What this song renders
Yoshinaka’s death at Awazu in February 1184 ended the Kiso branch of the Minamoto as a political force. He was thirty years old. His army had been one of the two principal Minamoto commands; with him gone, his cousin Yoritomo had no rival within the family. The Genpei War would continue for another year, ending at Dan-no-ura in 1185, but the internal Minamoto question was settled at Awazu.
The Heike Monogatari’s last note on Tomoe is that she rode east. After this the chronicle does not return to her. What happened to her in the years following is the subject of a number of later traditions, none of them confirmed. The most-repeated has her becoming a Buddhist nun and praying for Yoshinaka’s soul; another has her taken or married by the warrior Wada Yoshimori, with whom she is said to have had a son. Both stories postdate the events by centuries and conflict with each other.
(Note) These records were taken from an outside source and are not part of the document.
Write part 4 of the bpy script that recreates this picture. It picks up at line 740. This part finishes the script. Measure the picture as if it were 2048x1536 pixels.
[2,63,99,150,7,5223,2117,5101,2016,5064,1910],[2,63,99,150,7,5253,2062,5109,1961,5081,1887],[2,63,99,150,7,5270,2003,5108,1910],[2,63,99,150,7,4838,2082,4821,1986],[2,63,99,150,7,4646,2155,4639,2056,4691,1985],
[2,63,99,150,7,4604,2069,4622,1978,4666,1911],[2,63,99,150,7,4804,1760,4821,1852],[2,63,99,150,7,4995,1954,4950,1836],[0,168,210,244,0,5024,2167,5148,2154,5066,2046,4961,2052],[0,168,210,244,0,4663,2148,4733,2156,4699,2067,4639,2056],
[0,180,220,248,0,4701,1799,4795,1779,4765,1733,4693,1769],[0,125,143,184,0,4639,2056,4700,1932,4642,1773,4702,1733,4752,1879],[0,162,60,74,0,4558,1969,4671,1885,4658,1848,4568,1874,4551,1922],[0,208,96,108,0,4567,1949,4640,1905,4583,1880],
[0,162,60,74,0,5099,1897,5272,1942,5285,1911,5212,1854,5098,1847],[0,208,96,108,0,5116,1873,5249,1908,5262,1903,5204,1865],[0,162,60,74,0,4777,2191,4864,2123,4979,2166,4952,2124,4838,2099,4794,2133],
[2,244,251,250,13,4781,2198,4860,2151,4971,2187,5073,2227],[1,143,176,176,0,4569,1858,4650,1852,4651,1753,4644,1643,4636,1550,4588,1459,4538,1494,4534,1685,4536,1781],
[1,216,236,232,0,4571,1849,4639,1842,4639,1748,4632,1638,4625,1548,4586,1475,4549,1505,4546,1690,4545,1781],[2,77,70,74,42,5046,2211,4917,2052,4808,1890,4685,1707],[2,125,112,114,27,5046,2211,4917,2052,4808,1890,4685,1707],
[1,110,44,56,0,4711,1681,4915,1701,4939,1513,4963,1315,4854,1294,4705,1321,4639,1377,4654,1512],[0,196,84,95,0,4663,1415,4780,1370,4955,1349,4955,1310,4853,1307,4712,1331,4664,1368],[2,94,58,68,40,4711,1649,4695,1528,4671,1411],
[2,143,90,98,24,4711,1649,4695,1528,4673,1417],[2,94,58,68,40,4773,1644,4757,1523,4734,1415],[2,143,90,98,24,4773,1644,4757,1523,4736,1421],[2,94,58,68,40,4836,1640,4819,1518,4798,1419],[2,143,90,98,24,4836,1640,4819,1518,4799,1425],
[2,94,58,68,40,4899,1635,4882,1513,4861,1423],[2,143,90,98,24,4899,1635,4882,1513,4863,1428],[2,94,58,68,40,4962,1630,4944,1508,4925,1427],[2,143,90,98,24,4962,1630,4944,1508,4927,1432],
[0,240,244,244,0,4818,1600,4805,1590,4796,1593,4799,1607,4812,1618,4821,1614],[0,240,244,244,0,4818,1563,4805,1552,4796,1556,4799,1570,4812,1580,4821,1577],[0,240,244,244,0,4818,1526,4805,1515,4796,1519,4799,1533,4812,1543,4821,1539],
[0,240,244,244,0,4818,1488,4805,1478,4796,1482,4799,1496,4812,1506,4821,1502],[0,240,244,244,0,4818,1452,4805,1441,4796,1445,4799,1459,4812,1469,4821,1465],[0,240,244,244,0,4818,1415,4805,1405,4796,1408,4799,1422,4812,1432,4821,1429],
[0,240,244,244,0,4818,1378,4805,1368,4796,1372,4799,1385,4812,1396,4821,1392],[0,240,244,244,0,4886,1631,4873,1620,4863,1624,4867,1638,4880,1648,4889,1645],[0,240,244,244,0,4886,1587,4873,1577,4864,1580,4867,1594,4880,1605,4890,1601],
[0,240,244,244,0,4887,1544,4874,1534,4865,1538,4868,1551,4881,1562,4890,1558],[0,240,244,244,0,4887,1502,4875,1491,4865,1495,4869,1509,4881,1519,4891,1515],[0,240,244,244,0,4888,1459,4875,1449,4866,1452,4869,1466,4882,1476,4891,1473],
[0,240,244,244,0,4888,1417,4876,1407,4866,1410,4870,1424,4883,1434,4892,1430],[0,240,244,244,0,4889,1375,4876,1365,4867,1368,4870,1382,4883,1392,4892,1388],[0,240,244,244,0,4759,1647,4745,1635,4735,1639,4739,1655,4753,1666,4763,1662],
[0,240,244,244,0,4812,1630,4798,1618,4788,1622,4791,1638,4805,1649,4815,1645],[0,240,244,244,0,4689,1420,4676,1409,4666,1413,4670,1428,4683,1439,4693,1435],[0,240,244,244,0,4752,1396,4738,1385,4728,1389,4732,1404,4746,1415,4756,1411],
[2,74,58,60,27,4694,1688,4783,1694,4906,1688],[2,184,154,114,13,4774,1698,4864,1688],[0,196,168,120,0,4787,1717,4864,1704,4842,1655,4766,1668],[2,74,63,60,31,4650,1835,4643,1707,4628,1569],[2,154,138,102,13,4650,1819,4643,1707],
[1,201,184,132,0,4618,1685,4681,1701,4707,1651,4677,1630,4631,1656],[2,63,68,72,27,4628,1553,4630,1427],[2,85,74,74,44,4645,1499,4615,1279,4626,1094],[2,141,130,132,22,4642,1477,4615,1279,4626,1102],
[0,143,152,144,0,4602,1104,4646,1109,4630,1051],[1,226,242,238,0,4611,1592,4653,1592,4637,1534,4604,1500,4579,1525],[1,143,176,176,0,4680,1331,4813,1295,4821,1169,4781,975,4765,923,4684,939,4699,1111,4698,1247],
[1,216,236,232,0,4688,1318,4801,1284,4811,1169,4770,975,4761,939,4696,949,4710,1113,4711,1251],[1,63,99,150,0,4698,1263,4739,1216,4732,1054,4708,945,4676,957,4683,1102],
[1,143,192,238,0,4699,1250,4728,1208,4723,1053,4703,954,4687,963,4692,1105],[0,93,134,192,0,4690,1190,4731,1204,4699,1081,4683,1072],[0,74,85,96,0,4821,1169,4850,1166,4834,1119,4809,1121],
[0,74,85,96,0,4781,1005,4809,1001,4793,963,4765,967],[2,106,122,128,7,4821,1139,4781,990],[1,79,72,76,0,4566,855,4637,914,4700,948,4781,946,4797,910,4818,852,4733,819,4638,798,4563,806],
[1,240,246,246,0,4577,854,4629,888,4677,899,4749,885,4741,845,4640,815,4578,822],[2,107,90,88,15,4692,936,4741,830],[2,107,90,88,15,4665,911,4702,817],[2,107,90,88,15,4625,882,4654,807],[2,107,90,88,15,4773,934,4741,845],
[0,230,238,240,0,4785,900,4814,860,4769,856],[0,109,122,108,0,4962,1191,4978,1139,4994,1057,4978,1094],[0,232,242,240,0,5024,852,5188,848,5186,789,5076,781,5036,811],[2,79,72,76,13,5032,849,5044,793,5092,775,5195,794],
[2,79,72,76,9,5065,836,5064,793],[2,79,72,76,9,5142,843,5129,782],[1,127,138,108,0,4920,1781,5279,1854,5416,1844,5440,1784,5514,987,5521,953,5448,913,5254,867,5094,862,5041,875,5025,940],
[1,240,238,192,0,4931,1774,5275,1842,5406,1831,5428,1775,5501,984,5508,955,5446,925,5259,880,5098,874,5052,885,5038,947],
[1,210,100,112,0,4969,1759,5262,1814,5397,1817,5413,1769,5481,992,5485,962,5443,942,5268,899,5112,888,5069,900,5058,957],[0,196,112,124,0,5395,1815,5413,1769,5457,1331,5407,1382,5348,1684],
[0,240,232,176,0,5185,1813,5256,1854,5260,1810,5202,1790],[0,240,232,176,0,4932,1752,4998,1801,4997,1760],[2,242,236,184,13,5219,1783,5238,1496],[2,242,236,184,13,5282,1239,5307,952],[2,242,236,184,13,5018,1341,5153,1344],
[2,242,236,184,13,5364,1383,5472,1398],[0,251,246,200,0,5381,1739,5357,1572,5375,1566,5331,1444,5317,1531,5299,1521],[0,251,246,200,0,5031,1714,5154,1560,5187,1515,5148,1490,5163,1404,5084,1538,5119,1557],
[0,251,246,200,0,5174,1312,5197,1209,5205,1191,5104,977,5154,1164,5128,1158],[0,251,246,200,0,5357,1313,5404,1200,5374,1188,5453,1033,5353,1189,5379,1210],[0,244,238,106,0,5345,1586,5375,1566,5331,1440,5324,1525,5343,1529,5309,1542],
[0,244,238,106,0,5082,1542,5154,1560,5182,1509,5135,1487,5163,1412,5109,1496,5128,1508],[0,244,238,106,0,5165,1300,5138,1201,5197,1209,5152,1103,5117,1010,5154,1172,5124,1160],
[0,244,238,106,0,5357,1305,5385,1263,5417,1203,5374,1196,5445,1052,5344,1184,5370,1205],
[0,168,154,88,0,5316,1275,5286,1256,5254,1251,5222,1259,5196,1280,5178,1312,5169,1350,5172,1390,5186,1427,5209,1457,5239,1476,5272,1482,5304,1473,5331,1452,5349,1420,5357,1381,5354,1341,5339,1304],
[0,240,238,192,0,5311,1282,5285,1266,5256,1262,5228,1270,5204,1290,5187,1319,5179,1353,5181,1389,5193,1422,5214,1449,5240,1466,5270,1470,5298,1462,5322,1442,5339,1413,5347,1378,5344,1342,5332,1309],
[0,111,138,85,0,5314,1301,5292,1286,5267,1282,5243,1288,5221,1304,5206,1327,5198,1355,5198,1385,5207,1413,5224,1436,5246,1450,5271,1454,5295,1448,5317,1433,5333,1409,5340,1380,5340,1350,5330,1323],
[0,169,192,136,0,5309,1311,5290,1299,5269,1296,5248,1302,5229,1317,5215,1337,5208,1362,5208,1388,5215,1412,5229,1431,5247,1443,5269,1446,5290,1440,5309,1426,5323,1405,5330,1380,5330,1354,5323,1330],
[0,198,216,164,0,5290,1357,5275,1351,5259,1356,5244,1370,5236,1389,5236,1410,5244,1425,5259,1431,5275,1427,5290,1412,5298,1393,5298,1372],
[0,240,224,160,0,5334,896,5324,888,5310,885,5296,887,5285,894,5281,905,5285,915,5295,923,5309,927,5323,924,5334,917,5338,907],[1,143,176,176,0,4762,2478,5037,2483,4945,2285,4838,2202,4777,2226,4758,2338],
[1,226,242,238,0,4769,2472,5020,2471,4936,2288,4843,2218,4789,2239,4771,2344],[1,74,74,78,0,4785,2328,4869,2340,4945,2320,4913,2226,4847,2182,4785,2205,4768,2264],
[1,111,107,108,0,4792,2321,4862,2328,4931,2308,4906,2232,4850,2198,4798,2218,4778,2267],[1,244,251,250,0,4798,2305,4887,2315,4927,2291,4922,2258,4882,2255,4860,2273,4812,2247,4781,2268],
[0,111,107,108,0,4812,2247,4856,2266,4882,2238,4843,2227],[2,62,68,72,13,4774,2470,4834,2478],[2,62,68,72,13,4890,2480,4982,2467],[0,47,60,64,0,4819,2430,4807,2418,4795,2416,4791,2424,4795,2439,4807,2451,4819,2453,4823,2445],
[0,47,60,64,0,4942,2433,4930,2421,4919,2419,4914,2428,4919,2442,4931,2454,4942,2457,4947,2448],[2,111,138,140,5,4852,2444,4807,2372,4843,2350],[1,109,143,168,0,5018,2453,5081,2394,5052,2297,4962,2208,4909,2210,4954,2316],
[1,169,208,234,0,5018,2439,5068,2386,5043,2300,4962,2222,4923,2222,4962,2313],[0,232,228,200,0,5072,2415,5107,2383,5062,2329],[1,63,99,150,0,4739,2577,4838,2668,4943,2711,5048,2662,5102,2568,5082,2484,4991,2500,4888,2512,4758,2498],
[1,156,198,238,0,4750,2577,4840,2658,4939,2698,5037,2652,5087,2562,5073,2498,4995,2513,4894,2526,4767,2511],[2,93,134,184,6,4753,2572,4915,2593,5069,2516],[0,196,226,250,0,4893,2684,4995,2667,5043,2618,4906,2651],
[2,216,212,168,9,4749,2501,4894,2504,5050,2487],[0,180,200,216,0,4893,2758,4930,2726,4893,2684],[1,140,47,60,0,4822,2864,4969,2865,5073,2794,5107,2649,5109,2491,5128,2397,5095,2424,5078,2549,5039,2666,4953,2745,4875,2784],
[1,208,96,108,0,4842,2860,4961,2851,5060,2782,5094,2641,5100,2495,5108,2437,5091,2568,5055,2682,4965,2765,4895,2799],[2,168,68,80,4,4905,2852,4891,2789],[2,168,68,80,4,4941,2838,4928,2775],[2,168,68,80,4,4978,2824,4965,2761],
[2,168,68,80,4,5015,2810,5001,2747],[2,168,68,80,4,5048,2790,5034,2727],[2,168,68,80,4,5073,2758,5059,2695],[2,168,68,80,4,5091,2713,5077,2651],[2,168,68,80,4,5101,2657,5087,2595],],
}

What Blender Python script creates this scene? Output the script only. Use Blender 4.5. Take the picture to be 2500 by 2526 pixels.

The album does not pick between the post-Heike traditions. It renders only the morning after — the documented departure, the silence the chronicles preserved by accident, the fact that whatever happened next, it happened to a survivor of Awazu. The dynasty falls. The rider does not.
Yoshinaka’s death and the political end of the Kiso line are well-documented. Tomoe’s departure east is in the Heike. Anything beyond that — nun, wife, ninety years old — is later legend, treated honestly on the Truth & Legend page. The song stops at the chronicle’s last note about her.